THE EXERCISE :: Repeat the records exactly. Every line must match.

[Start RECORDS SHOWN]

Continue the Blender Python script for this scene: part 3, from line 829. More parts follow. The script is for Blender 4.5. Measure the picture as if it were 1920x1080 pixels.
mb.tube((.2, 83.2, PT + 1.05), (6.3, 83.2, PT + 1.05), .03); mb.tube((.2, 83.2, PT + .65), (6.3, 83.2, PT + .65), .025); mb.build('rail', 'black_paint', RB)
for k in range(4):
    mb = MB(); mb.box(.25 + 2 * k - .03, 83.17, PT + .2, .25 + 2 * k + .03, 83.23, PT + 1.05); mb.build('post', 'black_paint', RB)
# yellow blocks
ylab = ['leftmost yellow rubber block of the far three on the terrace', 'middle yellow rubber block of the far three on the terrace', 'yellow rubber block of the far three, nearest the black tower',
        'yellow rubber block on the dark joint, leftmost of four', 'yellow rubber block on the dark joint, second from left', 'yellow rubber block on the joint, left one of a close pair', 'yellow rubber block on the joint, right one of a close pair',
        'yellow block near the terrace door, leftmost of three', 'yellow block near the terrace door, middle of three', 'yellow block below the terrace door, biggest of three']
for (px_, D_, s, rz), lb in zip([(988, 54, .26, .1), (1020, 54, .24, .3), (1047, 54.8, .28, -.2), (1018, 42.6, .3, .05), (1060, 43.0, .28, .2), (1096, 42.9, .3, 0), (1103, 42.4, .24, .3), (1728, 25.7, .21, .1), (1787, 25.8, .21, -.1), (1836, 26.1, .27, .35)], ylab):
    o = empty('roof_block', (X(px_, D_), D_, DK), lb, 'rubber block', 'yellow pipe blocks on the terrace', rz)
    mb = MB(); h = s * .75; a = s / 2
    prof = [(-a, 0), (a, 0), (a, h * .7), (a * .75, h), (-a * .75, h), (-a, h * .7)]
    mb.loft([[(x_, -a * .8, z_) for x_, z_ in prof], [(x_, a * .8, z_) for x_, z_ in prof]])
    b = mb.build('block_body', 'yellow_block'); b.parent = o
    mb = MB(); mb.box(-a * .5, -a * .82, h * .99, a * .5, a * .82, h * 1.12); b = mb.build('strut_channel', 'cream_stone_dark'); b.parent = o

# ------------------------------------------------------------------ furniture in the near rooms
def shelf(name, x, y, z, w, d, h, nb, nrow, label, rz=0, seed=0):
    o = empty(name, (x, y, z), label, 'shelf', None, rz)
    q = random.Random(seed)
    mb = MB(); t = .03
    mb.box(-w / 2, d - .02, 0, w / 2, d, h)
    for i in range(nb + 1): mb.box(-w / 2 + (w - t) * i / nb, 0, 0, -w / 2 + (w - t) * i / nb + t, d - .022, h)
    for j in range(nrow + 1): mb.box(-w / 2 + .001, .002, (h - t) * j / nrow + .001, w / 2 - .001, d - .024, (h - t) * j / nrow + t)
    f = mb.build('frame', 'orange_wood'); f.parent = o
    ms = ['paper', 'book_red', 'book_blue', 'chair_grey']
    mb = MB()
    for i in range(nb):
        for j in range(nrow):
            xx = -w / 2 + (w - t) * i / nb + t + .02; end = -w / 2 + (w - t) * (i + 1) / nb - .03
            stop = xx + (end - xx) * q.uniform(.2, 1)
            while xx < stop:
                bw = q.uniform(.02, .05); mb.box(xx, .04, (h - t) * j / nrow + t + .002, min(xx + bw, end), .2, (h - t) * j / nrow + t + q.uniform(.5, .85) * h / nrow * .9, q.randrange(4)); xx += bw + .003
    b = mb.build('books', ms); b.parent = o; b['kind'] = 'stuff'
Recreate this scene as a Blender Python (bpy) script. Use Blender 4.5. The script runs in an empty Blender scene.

[End RECORDS SHOWN]

TASK OUTPUT ::
Continue the Blender Python script for this scene: part 3, from line 829. More parts follow. The script is for Blender 4.5. Measure the picture as if it were 1920x1080 pixels.
mb.tube((.2, 83.2, PT + 1.05), (6.3, 83.2, PT + 1.05), .03); mb.tube((.2, 83.2, PT + .65), (6.3, 83.2, PT + .65), .025); mb.build('rail', 'black_paint', RB)
for k in range(4):
    mb = MB(); mb.box(.25 + 2 * k - .03, 83.17, PT + .2, .25 + 2 * k + .03, 83.23, PT + 1.05); mb.build('post', 'black_paint', RB)
# yellow blocks
ylab = ['leftmost yellow rubber block of the far three on the terrace', 'middle yellow rubber block of the far three on the terrace', 'yellow rubber block of the far three, nearest the black tower',
        'yellow rubber block on the dark joint, leftmost of four', 'yellow rubber block on the dark joint, second from left', 'yellow rubber block on the joint, left one of a close pair', 'yellow rubber block on the joint, right one of a close pair',
        'yellow block near the terrace door, leftmost of three', 'yellow block near the terrace door, middle of three', 'yellow block below the terrace door, biggest of three']
for (px_, D_, s, rz), lb in zip([(988, 54, .26, .1), (1020, 54, .24, .3), (1047, 54.8, .28, -.2), (1018, 42.6, .3, .05), (1060, 43.0, .28, .2), (1096, 42.9, .3, 0), (1103, 42.4, .24, .3), (1728, 25.7, .21, .1), (1787, 25.8, .21, -.1), (1836, 26.1, .27, .35)], ylab):
    o = empty('roof_block', (X(px_, D_), D_, DK), lb, 'rubber block', 'yellow pipe blocks on the terrace', rz)
    mb = MB(); h = s * .75; a = s / 2
    prof = [(-a, 0), (a, 0), (a, h * .7), (a * .75, h), (-a * .75, h), (-a, h * .7)]
    mb.loft([[(x_, -a * .8, z_) for x_, z_ in prof], [(x_, a * .8, z_) for x_, z_ in prof]])
    b = mb.build('block_body', 'yellow_block'); b.parent = o
    mb = MB(); mb.box(-a * .5, -a * .82, h * .99, a * .5, a * .82, h * 1.12); b = mb.build('strut_channel', 'cream_stone_dark'); b.parent = o

# ------------------------------------------------------------------ furniture in the near rooms
def shelf(name, x, y, z, w, d, h, nb, nrow, label, rz=0, seed=0):
    o = empty(name, (x, y, z), label, 'shelf', None, rz)
    q = random.Random(seed)
    mb = MB(); t = .03
    mb.box(-w / 2, d - .02, 0, w / 2, d, h)
    for i in range(nb + 1): mb.box(-w / 2 + (w - t) * i / nb, 0, 0, -w / 2 + (w - t) * i / nb + t, d - .022, h)
    for j in range(nrow + 1): mb.box(-w / 2 + .001, .002, (h - t) * j / nrow + .001, w / 2 - .001, d - .024, (h - t) * j / nrow + t)
    f = mb.build('frame', 'orange_wood'); f.parent = o
    ms = ['paper', 'book_red', 'book_blue', 'chair_grey']
    mb = MB()
    for i in range(nb):
        for j in range(nrow):
            xx = -w / 2 + (w - t) * i / nb + t + .02; end = -w / 2 + (w - t) * (i + 1) / nb - .03
            stop = xx + (end - xx) * q.uniform(.2, 1)
            while xx < stop:
                bw = q.uniform(.02, .05); mb.box(xx, .04, (h - t) * j / nrow + t + .002, min(xx + bw, end), .2, (h - t) * j / nrow + t + q.uniform(.5, .85) * h / nrow * .9, q.randrange(4)); xx += bw + .003
    b = mb.build('books', ms); b.parent = o; b['kind'] = 'stuff'
Recreate this scene as a Blender Python (bpy) script. Use Blender 4.5. The script runs in an empty Blender scene.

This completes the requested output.